Friday, August 24, 2007

Understanding Acceptance

It finally occurred to me that acceptance is not something done passively. It is an active decision to not overreact. It is the condition in which one takes the energy usually powering reactions and puts it into searching the situation for truth.

To achieve this, one has to make a decision to give up emotional attachments, and the attachment to one's unthinking exercise of emotions.

No wonder it's so rare.

And precious.

Warfare for God

Christiane Amanpour's documentary on "God's Warriors" is quite difficult to watch if one is spiritually inclined. Why militancy has a part in anyone's religion is quite beyond me, but to have it becoming associated with spirituality literally defines blasphemy: offense against the sacred.

Part of my long ambivalence about organized religion stems from the imperialism of large organizations. Humans have again and again proved themselves incapable of organizing large groups of people without creating equally large opposing groups of people. Maybe that's why we have periodically had Prophets, people who would remind us of this fact, offer an alternative, and try to demonstrate this alternative.

But as a species, we're just not so smart. So far, we have not shown that much capacity to listen and learn.

A wit once said that human history is "just one damn thing after another." Yes, well, recorded human history is a catalogue of repeated and massive warfare, a record of just how far we are from the sacred, of how we have repeatedly damned one another and ourselves through violence and expediency (which are probably identical).

For some reason, there are lots of people who think that we should continue on this path.

So, I would say that, if one is truly searching for the sacred, run, run quickly from compelling speakers of any persuasion. Reject emotional appeals to self-serving causes like religious partisanship, any activism that creates divisions between people, and all hierarchies of people. Even patriotism is suspect. Reject any cause or creed that excludes anyone.

Now that's a challenge I can get excited about.

Tuesday, August 14, 2007

Everyday Life And Death

A couple of weeks ago, my mother fell at her home and could not get up. She is 84 years old and lives alone now. A neighbor came to her aide, after several hours.

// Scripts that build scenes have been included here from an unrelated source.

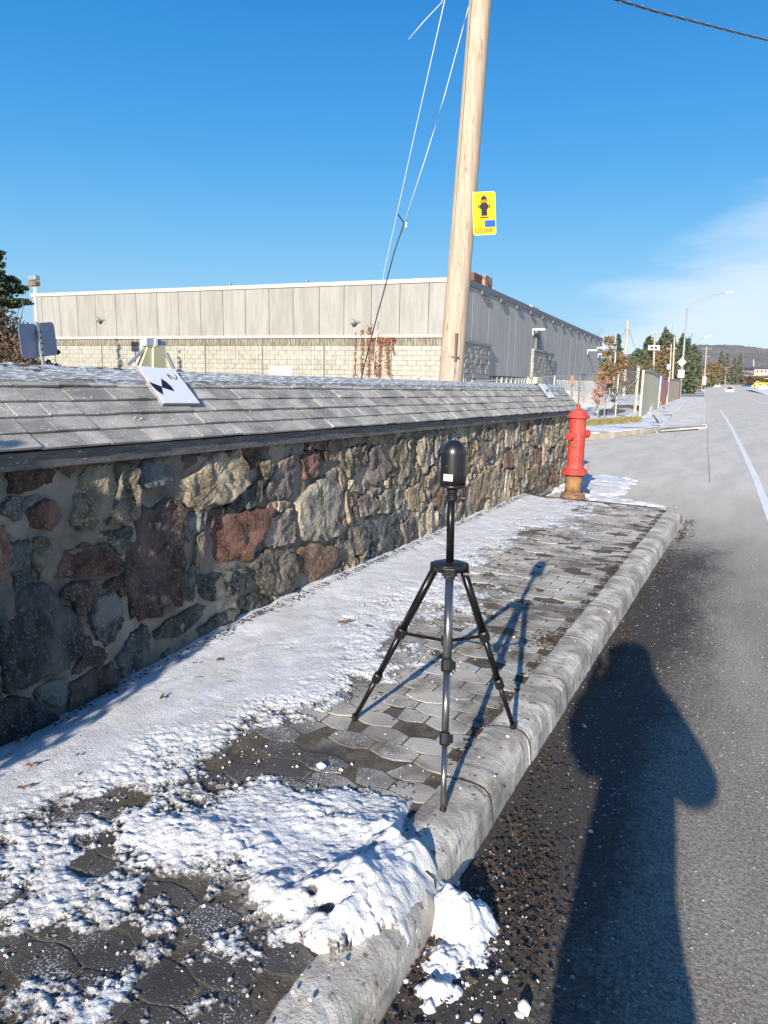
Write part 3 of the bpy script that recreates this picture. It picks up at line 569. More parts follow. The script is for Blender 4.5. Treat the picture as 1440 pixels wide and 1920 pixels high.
for n,(P,c,hh) in enumerate(polys):
    if c not in ck: ck[c]=smat(c,len(ck))
    p=np.array(P); cen=p.mean(0); nr=40
    # resample the outline by angle-length
    seg=np.concatenate([p,p[:1]]); ls=np.concatenate([[0],np.cumsum(np.hypot(*(seg[1:]-seg[:-1]).T))]); tt=np.linspace(0,ls[-1],nr,endpoint=False)
    ring=np.stack([np.interp(tt,ls,seg[:,0]),np.interp(tt,ls,seg[:,1])],1)
    ring=(ring+.12*(np.roll(ring,1,0)+np.roll(ring,-1,0)))/1.24
    ring+= (cen-ring)*((vn(np.arange(nr)*.9,np.full(nr,n*1.7),5)-.5)*.26+(vn(np.arange(nr)*.37,np.full(nr,n*2.7),6)-.5)*.22)[:,None]
    size=ls[-1]/6; hh2=hh*.55+.004; V=[]; tl=rng.uniform(-.25,.25,2)
    rings=[(1.05,-.03),(1.01,.35),(.975,.85),(.9,1),(.78,1),(.62,1.03),(.45,1.03),(.28,1.03),(.12,1.03)]
    rough_=.4+.9*rng.rand()
    for s,hf in rings:
        q=cen+(ring-cen)*s; nz_=(fbm(q[:,0]*16,q[:,1]*(8 if n%2 else 16),n,4,.62)-.5)
        rid=np.abs(fbm(q[:,0]*11+q[:,1]*3,q[:,1]*4,n+50,3)-.5)*2
        x=XW+ (-.03 if hf<0 else hh2*hf) + (nz_*.062*rough_+(rid-.3)*-.033*rough_)*min(1,max(0,hf)+.2)*min(1,size/.09+.2)+ ((q-cen)@tl)*.35*max(0,hf)
        for a,b,e in zip(q[:,0],q[:,1],x): V.append((e,a,b))
    V.append((float(np.mean([v[0] for v in V[-nr:]])),cen[0],cen[1])); K=len(rings); Fs=[]
    for r in range(K-1):
        for i in range(nr): j=(i+1)%nr; Fs.append((r*nr+i,r*nr+j,(r+1)*nr+j,(r+1)*nr+i))
    for i in range(nr): Fs.append(((K-1)*nr+i,(K-1)*nr+(i+1)%nr,K*nr))
    ar=sum(p[i][0]*p[(i+1)%len(p)][1]-p[(i+1)%len(p)][0]*p[i][1] for i in range(len(p)))
    if ar<0: Fs=[f[::-1] for f in Fs]
    o=obj('stone',V,Fs,ck[c],wall)
    o.data.polygons.foreach_set('use_smooth',[n%4==0]*len(o.data.polygons))
# cap: shingle courses, ridge board, fascia
XEV=-2.665; XR=-3.06
cap=obj('roof_cap',[(XEV-.03,Y0,ze(Y0)-.035),(XEV-.03,Y1,ze(Y1)-.035),(XR,Y1,zr(Y1)-.03),(XR,Y0,zr(Y0)-.03),(XR-.42,Y0,ze(Y0)-.03),(XR-.42,Y1,ze(Y1)-.03)],[(0,1,2,3),(3,2,5,4),(0,3,4),(1,5,2),(0,4,5,1)],PLANK,wall)
SW=.0; nsh=0; restS=MB()
NC=5
for c in range(NC):
    y=Y0+random.uniform(0,.1)
    while y<Y1-.02:
        w=random.choice([.14,.18,.22,.25,.16]); w=min(w,Y1-y); jt=random.uniform(-.006,.006)
        def pt(yy,t,up):
            x=XEV+(XR-XEV)*t; z=ze(yy)+(zr(yy)-ze(yy))*t; s=Vector((zr(yy)-ze(yy),0,-(XR-XEV))).normalized(); return (x+s.x*up,yy,z+s.z*up)
        t0=c/NC-.012+jt; t1=min(1.0,(c+1)/NC+.14); g=.0022; up=.023+random.uniform(-.003,.005); yy0,yy1=y+g,y+w-g
        tw=random.uniform(-.0025,.0025)
        P=[pt(yy0,t0,up-.012),pt(yy1,t0,up-.012),pt(yy1,t1,-.004),pt(yy0,t1,-.004),pt(yy0,t0,up+tw),pt(yy1,t0,up-tw),pt(yy1,t1,.003),pt(yy0,t1,.003)]
        vis=y>1.3
        if vis and nsh<300: MB().hexa(P).build('shingle',SHN,cap); nsh+=1
        else: restS.hexa(P)
        y+=w
restS.build('shingle',SHN,cap,kind='stuff')
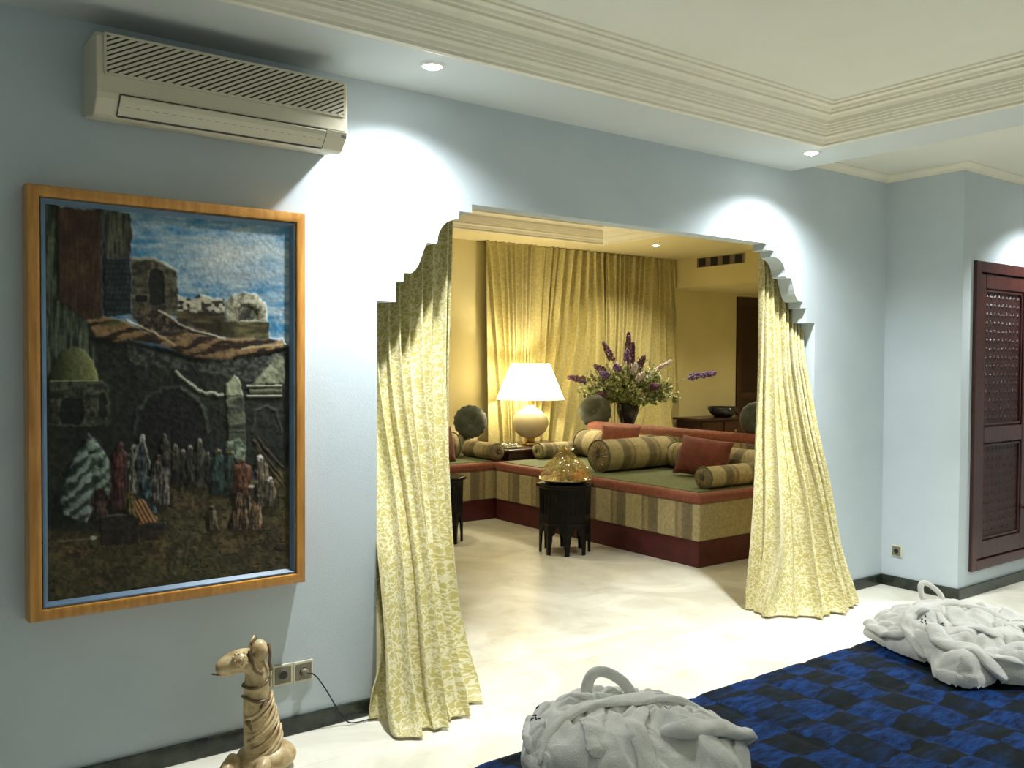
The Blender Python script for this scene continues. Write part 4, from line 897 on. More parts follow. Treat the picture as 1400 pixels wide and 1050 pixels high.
    # belt loop: flat band arching up
    for pts, hw in loop:
        c = cr([(a-cx, b2-cy, c2-BZ) for a, b2, c2 in pts], np.linspace(0, 1, 28)); V = []; Fc = []
        fac = Vector((-0.50, -0.62, 0.60)).normalized()
        mb = MB()
        for i in range(28):
            p = Vector(c[i]); tg = Vector(c[min(i+1, 27)]-c[max(i-1, 0)]).normalized(); side = tg.cross(fac).normalized(); nm = side.cross(tg).normalized()
            for a_, b_ in ((-1, -1), (-0.6, 1), (0.6, 1), (1, -1)): V.append(p+side*hw*a_+nm*0.005*b_)
        for i in range(27):
            for k in range(4): Fc.append((i*4+k, i*4+(k+1) % 4, (i+1)*4+(k+1) % 4, (i+1)*4+k))
        Fc += [(0, 1, 2, 3), (27*4+3, 27*4+2, 27*4+1, 27*4)]
        mb.add(V, Fc); ob = mb.build('belt_loop', M_terry, t, smooth=True); ss = ob.modifiers.new('s', 'SUBSURF'); ss.levels = 1; ss.render_levels = 1
    for pts in thread:
        MB().tube([(x-cx, y-cy, hz(x, y)+0.004) for x, y in pts], 0.0022, 6).build('embroidery', M_thread, t)
    return t
r1 = [(1.325, 1.705), (1.385, 1.705), (1.46, 1.685), (1.575, 1.625), (1.625, 1.575), (1.655, 1.50), (1.665, 1.44), (1.68, 1.41), (1.66, 1.35), (1.62, 1.28), (1.55, 1.22), (1.47, 1.16), (1.33, 1.20), (1.21, 1.33), (1.17, 1.46), (1.20, 1.57), (1.27, 1.65)]
ridg1 = [([(1.40, 1.50), (1.37, 1.42), (1.33, 1.34)], 0.018, 0.010, 'r'), ([(1.47, 1.47), (1.47, 1.39), (1.50, 1.30)], 0.016, 0.010, 'r'),
         ([(1.22, 1.46), (1.29, 1.49), (1.37, 1.51), (1.45, 1.50), (1.53, 1.45), (1.62, 1.41)], 0.020, -0.016, 'r'),
         ([(1.31, 1.50), (1.27, 1.42), (1.25, 1.36)], 0.02, 0.012, 'r'), ([(1.36, 1.64), (1.46, 1.62), (1.58, 1.55)], 0.05, 0.008, 'r'),
         ([(1.28, 1.30), (1.36, 1.28), (1.42, 1.24)], 0.05, -0.028, 'r')]
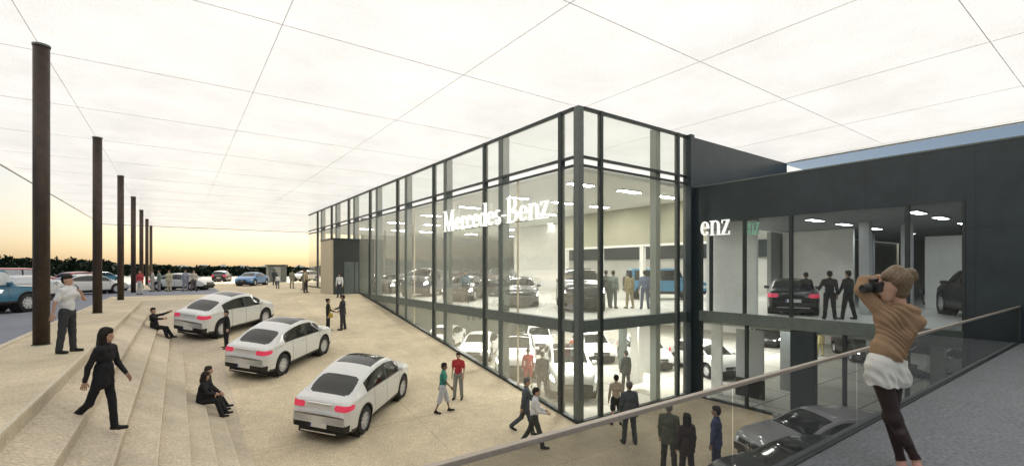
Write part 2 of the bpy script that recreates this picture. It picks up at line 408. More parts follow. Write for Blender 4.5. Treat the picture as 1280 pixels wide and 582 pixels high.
for y in (10.7, 8.87, 5.77, 4.22): SB('mullion', M_STEEL, [(XW+.02, XW+.14, y-.05, y+.05, ZL, -.25)], wg)
SB('pillar', M_DARKW, [(XW+.0, XW+.25, 6.6, 7.34, ZL, -.25)], wg)
SB('sill', M_STEEL, [(XW-.02, XW+.16, 7.35, YW1, ZL, ZL+.07), (XW-.02, XW+.16, YW0, 6.59, ZL, ZL+.07)], wg)
SB('window_jamb', M_STEEL, [(XW-.02, XW+.31, YW0-.02, YW0+.04, ZL, 3.66)], wg)
for a, b in ((YW0+.05, 4.17), (4.27, 7.29), (7.39, 8.9), (9.0, 10.23), (10.33, 10.65)):
    g = MB(); g.quad((.08, a-4, .17), (.08, b-4, .17), (.08, b-4, 3.65), (.08, a-4, 3.65)); g.build('glass_pane', G_WING, wg)
for a, b in ((YW0+.05, 4.17), (4.27, 5.72), (5.82, 6.59), (7.35, 8.82), (8.92, 10.65)):
    g = MB(); g.quad((.08, a-4, ZL+.07), (.08, b-4, ZL+.07), (.08, b-4, -.24), (.08, a-4, -.24)); g.build('glass_pane', G_WING, wg)
SB('ceiling', M_CEILD, [(XW+.31, 44, -6, YB+.2, 3.7, 3.8)], wg)
SB('back_wall', M_GREYW, [(44, 44.2, -6, YB+.2, 0, 3.7), (38, 38.2, -6, YB+.2, ZL, -.34)], wg)
SB('partition', M_WHITE, [(17.9, 18.05, 8.95, 11.0, 0.01, 3.69), (25.5, 25.7, 8.3, 11.4, 0.01, 3.69), (28, 28.2, 4.5, 6.3, .01, 3.3), (17.9, 18.0, 10.35, 10.8, ZL+.02, -.35)], wg)
SB('end_wall', M_GREYW, [(XW+.3, 44, -5.9, -5.7, ZL, 3.7), (24.5, 44, YB+.3, YB+.5, 0, 3.7)], wg)
for (x, y) in ((22.5, 6.9), (24.6, 6.1), (30, 3.4), (30, 9)):
    SB('interior_column', mat('pale_column', (.55, .56, .56), .7, noise=(30, .2)), [(x-.17, x+.17, y-.17, y+.17, 0, 3.7)], wg)
for (x, y) in ((21, 9.2), (24, 5.0), (27, 8)): SB('interior_column', M_GREYW, [(x-.2, x+.2, y-.2, y+.2, ZL, -.34)], wg)
bd = tag(empty('display_board', (18.6, 9.75, ZL)), 'pale grey freestanding display board on the lower floor behind the wing glass', 'board')
SB('panel', mat('board_face', (.45, .46, .46), .4), [(18.55, 18.62, 9.0, 10.1, ZL+.75, ZL+2.7)], bd)
SB('base', M_TRIM, [(18.5, 18.68, 9.0, 10.1, ZL+.02, ZL+.74)], bd)

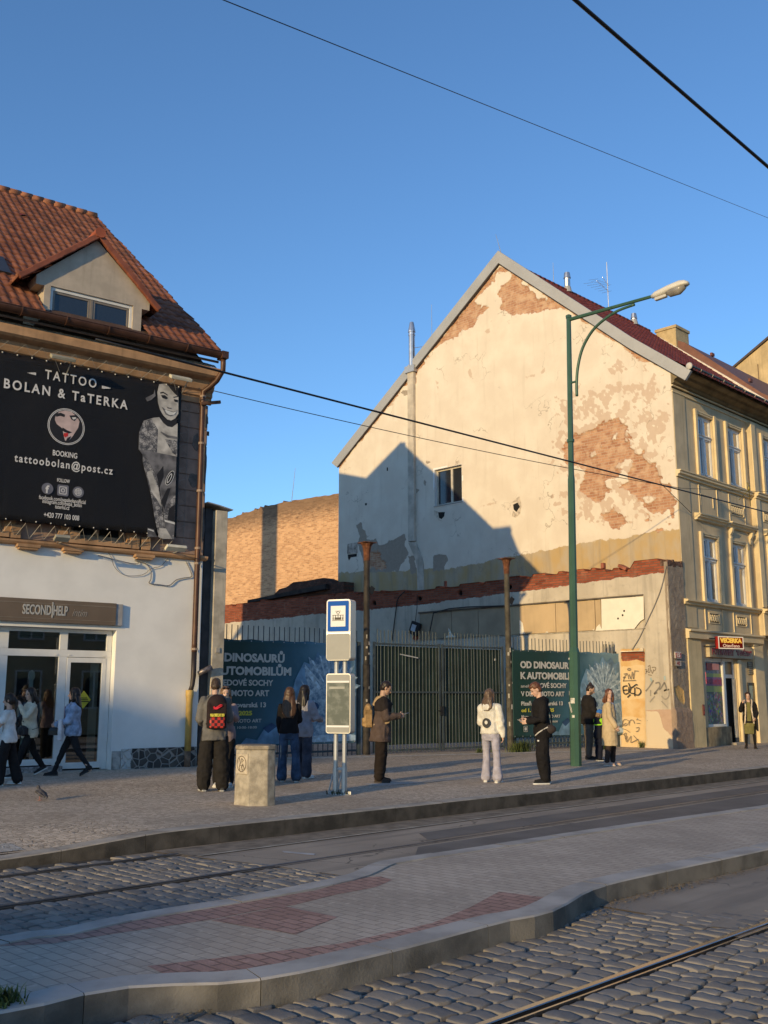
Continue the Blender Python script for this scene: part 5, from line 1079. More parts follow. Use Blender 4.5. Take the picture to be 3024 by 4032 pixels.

She is very much attached to staying at her home, in a small town in Maryland, To this end, her focus, for the last 10 years, has been to create community around her, something that is as surprising to her children as it has been spectacularly successful.

My family has never been known for its, uh, social abilities. We all tend to be somewhat reclusive, though this is due more to discomfort than to active avoidance of others. We have never been a cozy, happy group, and have never truly felt that we truly belonged anywhere, as far as I know. We have all been individually plagued with extreme social anxiety.

So my mother came up with an amazing ability to create a nurturing community about her, just as she came into the need for it. I am sure that this was partly a conscious effort on her part, but this does not diminish my admiration for her achievement.

She has neighbors who mow her lawn, take out her trash, and drive her to appointments when she cannot drive herself. There are members of her church who show up with food or offer to weed her prized rose garden. Her former singing group (Sweet Adelines) visit every week and another family includes her in all major holidays as part of their family.

In short, she has established herself as a part of people's lives, just by being there. I believe that this is partly because she supplies people with a reminder of their own mortality, a living example of gentle decline. She awakens people's compassion and love, giving people a chance, all too rare in modern life, to act from their better nature.

It is beautiful and heartbreaking. I love her very much.